* **What to work on**
Look for the string "from" and copy every line that has it.

* **Source data**
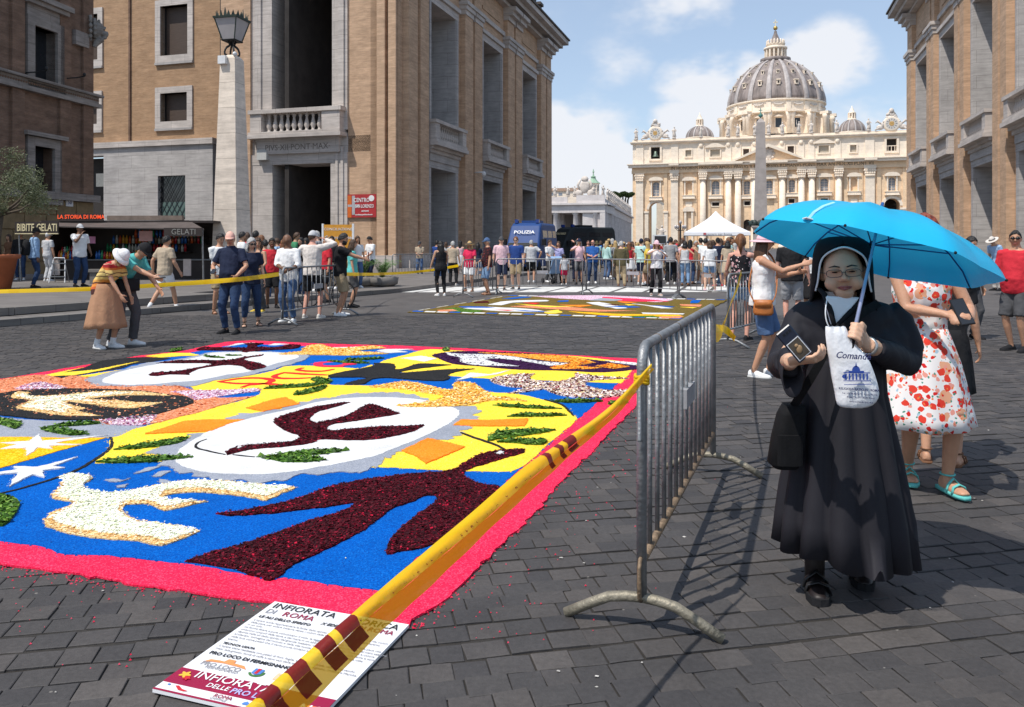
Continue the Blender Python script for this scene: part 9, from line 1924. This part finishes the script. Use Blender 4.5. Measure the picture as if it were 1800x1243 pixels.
# step ladder
ld = G(100,497,KZ); t_ = thing('step_ladder','aluminium step ladder standing by the drinks counter','ladder',ld,.2)
for x in (-.2,.2):
 mb = MB(); mb.tube([(x*1.2,0,0),(x*.9,.22,.75)],.018,6); mb.build('rail',MATS['camera_white'],t_); mb = MB(); mb.tube([(x*1.1,.5,0),(x*.9,.24,.62)],.015,6); mb.build('leg',M_GALV,t_)
for z in (.2,.42,.64): mb = MB(); mb.box(-.22,.22,z*.29-.04,z*.29+.05,z-.015,z+.01); mb.build('step',M_GALV,t_)
mb = MB(); mb.tube([(-.18,.22,.75),(-.15,.23,.82),(.15,.23,.82),(.18,.22,.75)],.018,6); mb.build('hoop',MATS['camera_white'],t_,True)
# olive tree in terracotta pot
po_ = G(2,509,KZ); M_TERR = pbr('terracotta',(.40,.12,.05),.8,.15,3,.2,20); t_ = thing('plant_pot','large terracotta pot at the left edge','pot',(po_.x-.12,po_.y,KZ)); mb = MB(); mb.lathe([(.34,0),(.50,.86),(.56,.87),(.585,.92),(.585,.98),(.54,.99),(.5,.9)],36); mb.build('pot_body',M_TERR,t_,True); mb = MB(); mb.lathe([(.5,.86),(.5,.9)],24); mb.build('soil',CM['brown'],t_)
LEAFM = pet_mat('olive_leaf',[((.14,.155,.08),4),((.09,.11,.05),3),((.22,.235,.15),2)],.55)
def leafmass(name,par,clumps,n,ll,mat_,seed,wr=.28,droop=0):
 rn = random.Random(seed); mb = MB()
 for k in range(n):
  c,r = rn.choice(clumps); d = Vector((rn.gauss(0,1),rn.gauss(0,1),rn.gauss(0,1))); d.normalize(); p = Vector(c)+Vector((d.x*r[0],d.y*r[1],d.z*r[2]))*rn.random()**.45
  a = Vector((rn.gauss(0,1),rn.gauss(0,1),rn.gauss(.3-droop,.8))).normalized(); x,y = perp(a); x = x*math.cos(k)+y*math.sin(k); l = ll*rn.uniform(.6,1.3); mb.add([p-a*l*.5,p+x*l*wr*.5,p+a*l*.5,p-x*l*wr*.5],[(0,1,2,3)])
 o = mb.build(name,mat_,par,fixn=False); stuff(o); return o
ot = thing('olive_tree','silvery olive tree growing from the terracotta pot','tree',(po_.x-.12,po_.y,KZ+.9)); M_BARK = pbr('olive_bark',(.10,.08,.06),.9,.3,8,.5,30)
mb = MB(); RB = random.Random(8); cl = []
mb.tube([(0,0,0),(.03,0,.6),(.1,.03,1.25)],[.11,.085,.075],9)
for k in range(9):
 a = 2*PI*k/9+.3; e = Vector((1.5*math.cos(a)*RB.uniform(.5,1)+.15,1.1*math.sin(a)*RB.uniform(.5,1),RB.uniform(1.55,2.75))); mb.tube([(.1,.03,1.2),Vector((.1,.03,1.2)).lerp(e,.5)+Vector((0,0,-.1)),e],[.05,.03,.012],6)
 for q in range(3): c = e+Vector((RB.uniform(-.4,.4),RB.uniform(-.4,.4),RB.uniform(-.35,.3))); s_ = RB.uniform(.28,.5); cl.append((c,(s_*1.15,s_,s_*.8)))
mb.build('trunk',M_BARK,ot,True); leafmass('crown',ot,cl,15000,.075,LEAFM,5)
# cycads in low planters near the reading man
for i,(u,v) in enumerate(((637,503),(672,503))):
 p_ = G(u,v,.13); t_ = thing('planter',['low stone planter with cycad left of the reading man','low stone planter with cycad right of the reading man'][i],'planter',p_); mb = MB(); t_.scale = (.7,.7,.7); mb.lathe([(.5,0),(.75,.1),(.8,.42),(.72,.45),(.66,.38)],20); mb.build('bowl',M_KERB,t_,True)
 mb = MB(); rn = random.Random(i)
 for k in range(26):
  a = rn.uniform(0,2*PI); L2 = rn.uniform(.6,1.0); pts = [Vector((math.cos(a)*L2*f,math.sin(a)*L2*f,.42+.9*L2*math.sin(f*2.0))) for f in (0,.25,.5,.75,1)]
  for p0,p1 in zip(pts,pts[1:]):
   for q in range(4):
    c = p0.lerp(p1,q/4); sv_ = Vector((-math.sin(a),math.cos(a),.25))
    for s in (-1,1): mb.add([c,c+sv_*.17*s+(p1-p0)*.35,c+(p1-p0)*.12],[(0,1,2)])
 stuff(mb.build('fronds',pet_mat('cycad_leaf',[((.06,.13,.03),3),((.10,.17,.05),2)],.5),t_,fixn=False))
# stone pine far behind
sp = P(1093,430,330); zt_ = lambda v: CAMH+(HY-v)/F*330; t_ = thing('pine_tree','umbrella pine with flat dark crown behind the colonnade','tree',(sp.x,sp.y,0)); mb = MB()
for k in range(6): x = -3.4+k*1.3; mb.tube([(x*.5,0,0),(x*.8,0,zt_(352)),(x,0,zt_(345))],[.6,.4,.3],6)
mb.build('trunk',M_BARK,t_); leafmass('crown',t_,[((x_*.62-4,0,zt_(342)+.5*math.sin(x_)),(1.5,2,.9)) for x_ in range(0,14)],6000,.55,pet_mat('pine_leaf',[((.035,.06,.018),3),((.055,.085,.028),2)]),3,.5)
# white tent
tn = P(1258,430,38.0); t_ = thing('tent','white pointed canopy tent in front of the basilica','tent',(tn.x,tn.y,0),-TH+.1); q_ = 38/F; zv = lambda v: CAMH+(HY-v)*q_; hwT = 66*q_/1.22; M_TENT = pbr('tent_white',(.78,.78,.80),.6,.04,2,.2,3)
rows = [[(hwT*f*x,hwT*f*y,zv(370)+(zv(409)-zv(370))*(f**.72)) for x,y in ((-1,-1),(0,-1.0),(1,-1),(1,0),(1,1),(0,1),(-1,1),(-1,0))] for f in (.01,.15,.35,.6,.8,1)]; mb = MB(); mb.loft(rows,False,False); mb.build('roof',M_TENT,t_,True)
mb = MB(); mb.loft([s4(hwT,zv(409)),s4(hwT*1.005,zv(414.5))],False,False); vl = mb.build('valance',M_TENT,t_); letters('Dicastero per Roma',M_TXTG,t_,frameM((0,-hwT-.02,zv(412)),(1,0,0),(0,0,1)),.13,1.2)
mb = MB(); mb.box(-hwT*.42,-hwT*.34,-hwT-.02,-hwT-.01,zv(413.6),zv(410)); mb.build('emblem',mRd,t_)
for x,y in ((-1,-1),(1,-1),(1,1),(-1,1)): mb = MB(); mb.tube([(x*hwT*.98,y*hwT*.98,0),(x*hwT*.98,y*hwT*.98,zv(410))],.03,6); mb.build('pole',M_GALV,t_)
# monitor, lamp standard, big statue
mn = P(1160,430,48.0); q2 = 48/F; t_ = thing('screen','white-framed outdoor monitor above the crowd','screen',(mn.x,mn.y,0)); mb = MB(); mb.box(-12*q2,12*q2,-.1,.1,CAMH+(HY-429)*q2,CAMH+(HY-413)*q2); mb.build('frame',M_WP,t_); mb = MB(); mb.box(-10*q2,10*q2,-.12,-.1,CAMH+(HY-427.5)*q2,CAMH+(HY-415)*q2); mb.build('display',M_GLASSD,t_)
for x in (-.25,.25): mb = MB(); mb.box(x-.04,x+.04,-.05,.05,0,CAMH+.05); mb.build('post',M_WP,t_)
ln_ = P(1196,430,120.0); q3 = 120/F; t_ = thing('candelabra_lamp','black multi-armed street lamp left of the tent','street lamp',(ln_.x,ln_.y,0)); z3 = lambda v: CAMH+(HY-v)*q3; mb = MB(); mb.lathe([(.5,0),(.35,1.2),(.15,1.4),(.12,z3(396)),(.05,z3(392))],8); mb.build('post',M_IRON,t_); mb = MB(); mb.ell((0,0,z3(391)),(.22,.22,.3),8,6); mb.build('lamp_globe',M_LGL,t_)
for k in range(4):
 a = PI/2*k+.3; c,s = math.cos(a),math.sin(a); mb = MB(); mb.tube([(0,0,z3(404)),(.5*c,.5*s,z3(405.5)),(.8*c,.8*s,z3(401))],.05,5); mb.build('arm',M_IRON,t_); mb = MB(); mb.ell((.8*c,.8*s,z3(399)),(.22,.22,.3),8,6); mb.build('lamp_globe',M_LGL,t_)
st_ = P(1163,430,280.0); t_ = thing('statue','pale stone statue on a pedestal before the left basilica arch','statue',(st_.x,st_.y,0),-TH); mb = MB(); mb.box(-1.6,1.6,-1.4,1.4,0,3.0); mb.build('pedestal',M_STAT,t_); link(STM[2],'figure',t_,(0,0,2.4),(0,0,0),(1.4,1.4,1.05))
# police van and dark army truck
def van(label,name,u0,d,yaw,L2,W2,H2,col,txt,mt_,hood=True):
 p = P(u0,430,d); t = thing(name,label,'van',(p.x,p.y,0),R(yaw)); x0 = W2/2  # front faces local -y
 def sec(y,zb,zt2,w0,w1): return [(-w0,y,zb),(w0,y,zb),(w0,y,zb+(zt2-zb)*.5),(w1,y,zt2-.12),(w1*.92,y,zt2),(-w1*.92,y,zt2),(-w1,y,zt2-.12),(-w0,y,zb+(zt2-zb)*.5)]
 mb = MB(); mb.loft([sec(-L2*.5,.45,.9,x0*.92,x0*.86),sec(-L2*.47,.35,1.05,x0*.97,x0*.9),sec(-L2*.33,.35,1.2,x0,x0*.94),sec(-L2*.18,.35,H2-.15,x0,x0*.86),sec(-L2*.12,.35,H2,x0,x0*.86),sec(L2*.47,.35,H2,x0,x0*.86),sec(L2*.5,.4,H2-.2,x0*.97,x0*.84)]); o = mb.build('body',col,t)
 bv = o.modifiers.new('b','BEVEL'); bv.width = .05; bv.segments = 2
 mb = MB(); a = Vector((0,-L2*.33,1.2)); b2 = Vector((0,-L2*.33+.58*.45,1.65)); mb.loft([[a+Vector((s*x0*.88,-.04,0)) for s in (-1,1)],[b2+Vector((s*x0*.80,-.06,0)) for s in (-1,1)]],False,False,False); ws = mb.build('windscreen',pbr('meshed_glass',(.03,.035,.04),.6),t)
 for k in range(5): mb = MB(); q = a.lerp(b2,(k+.5)/5)+Vector((0,-.09,0)); mb.tube([q-Vector((x0*.86,0,0)),q+Vector((x0*.86,0,0))],.014,4); mb.build('grille_bar',M_IRON,ws)
 for s in (-1,1):
  for (y0,y1) in ((-L2*.15,L2*.05),(L2*.08,L2*.26),(L2*.29,L2*.45)): mb = MB(); mb.loft([[(s*(x0+.004),y0,1.45),(s*(x0+.004),y1,1.45)],[(s*(x0*.90+.006),y0+.05,H2-.42),(s*(x0*.90+.006),y1,H2-.42)]],False,False,False); mb.build('side_window',M_GLASSD,t)
  for y in (-L2*.33,L2*.32): mb = MB(); mb.lathe([(.2,-.13),(.36,-.13),(.36,.11),(.2,.13)],18); mb.xf(Matrix.Translation((s*(x0-.12),y,.36)) @ Matrix.Rotation(PI/2,4,'Y')); mb.build('wheel',C('black'),t)
  mb = MB(); mb.ell((s*x0*.72,-L2*.475,.95),(.17,.08,.13),10,6); mb.build('headlight',M_WP,t); mb = MB(); mb.box(s*(x0+.12)-.1,s*(x0+.12)+.1,-L2*.26,-L2*.22,1.5,1.85); mb.build('mirror',C('black'),t)
  mb = MB(); mb.box(s*x0*.6-.09,s*x0*.6+.09,-L2*.14,-L2*.10,H2,H2+.2); mb.build('beacon',pbr('beacon_blue',(.02,.05,.22),.2),t)
 mb = MB(); mb.box(-x0*.85,x0*.85,-L2*.505,-L2*.49,.5,.62); mb.build('bumper',C('black'),t); mb = MB(); mb.box(-.5,.5,L2*.0,L2*.2,H2+.003,H2+.16); mb.build('roof_unit',col,t)
 letters(txt,mt_,t,frameM((0,-L2*.33+.58*(H2-1.72)-.12,H2-.52),(1,0,0),(0,.58,1)),.27,1.2 if len(txt) < 9 else .6,bold=.004); return t
M_PBL = pbr('police_blue',(.02,.06,.20),.55,.08,spec=.25); M_GRN = pbr('army_dark',(.012,.018,.022),.7,.1)
van('blue police van with lettered brow parked in the street','police_van',932,45.0,-16,5.4,2.0,2.75,M_PBL,'POLIZIA',M_WP)
van('dark military truck parked behind the blue police van','military_truck',1012,62.0,-60,6.2,2.2,2.9,M_GRN,'GUARDIA DI FINANZA',M_GLD)
# bicycle behind the barrier
bp_ = G(570,546); t_ = thing('bicycle','dark bicycle half hidden behind the bearded man','bicycle',bp_+Vector((-.15,.8,0)),1.2)
for y in (-.5,.5): mb = MB(); mb.tube([(0,y+.33*math.cos(a),.34+.33*math.sin(a)) for a in [2*PI*k/20 for k in range(21)]],.018,5); mb.build('wheel',C('black'),t_)
mb = MB();
for a,b in (((0,-.5,.34),(0,-.1,.3)),((0,-.1,.3),(0,-.2,.8)),((0,-.1,.3),(0,.38,.75)),((0,-.2,.75),(0,.38,.8)),((0,.5,.34),(0,.36,.95)),((0,-.5,.34),(0,-.2,.75))): mb.tube([a,b],.016,5)
mb.build('frame',C('dgrey'),t_); mb = MB(); mb.box(-.06,.06,-.32,-.08,.82,.88); mb.build('saddle',C('black'),t_); mb = MB(); mb.tube([(-.25,.33,1.0),(.25,.33,1.0)],.014,5); mb.build('handlebar',M_GALV,t_)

* **Worked solution**
Continue the Blender Python script for this scene: part 9, from line 1924. This part finishes the script. Use Blender 4.5. Measure the picture as if it were 1800x1243 pixels.
ot = thing('olive_tree','silvery olive tree growing from the terracotta pot','tree',(po_.x-.12,po_.y,KZ+.9)); M_BARK = pbr('olive_bark',(.10,.08,.06),.9,.3,8,.5,30)